International Joint Polish-Swedish Publication Service

The Role of Legitimacy Theory and Stakeholder Theory in Corporate Social Responsibility

Langdon Norris, Catherine Weekes

Abstract

"The legitimacy theory and stakeholder theory" have sought to explain why organizations voluntarily disclose their information in annual reports based on some social responsibilities. Two theories are, in large part, derived from broader political economy perspective. Legitimacy is a dynamic process implying that stakeholder groups are constantly evaluating their products, methods and goals of the organization. According to stakeholder theory, corporations have substantially grown in size and they have such a profound impact on society that they need to pay more attention to other sectors of society than shareholders in order to be both responsible and accountable for it. Failure to modify the organization's activities will lead to an increase in the gap between the changed expectations of the society and the products of the organization and thus its legitimacy will be threatened. Issues raised in social responsibility have turned into financial ones.
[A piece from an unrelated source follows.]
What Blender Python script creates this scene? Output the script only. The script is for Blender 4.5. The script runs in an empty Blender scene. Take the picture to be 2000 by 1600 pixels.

Corporate social responsibility and its associated disclosure are among the essential factors for the survival of firms, because all companies develop a long-lasting relationship with the society and consequently it ensures the survival of the companies in the long run. In this paper, the theory of political economy was firstly explained and the theory of legitimacy and stakeholder theory were then discussed and finally, its role in corporate social responsibility was described.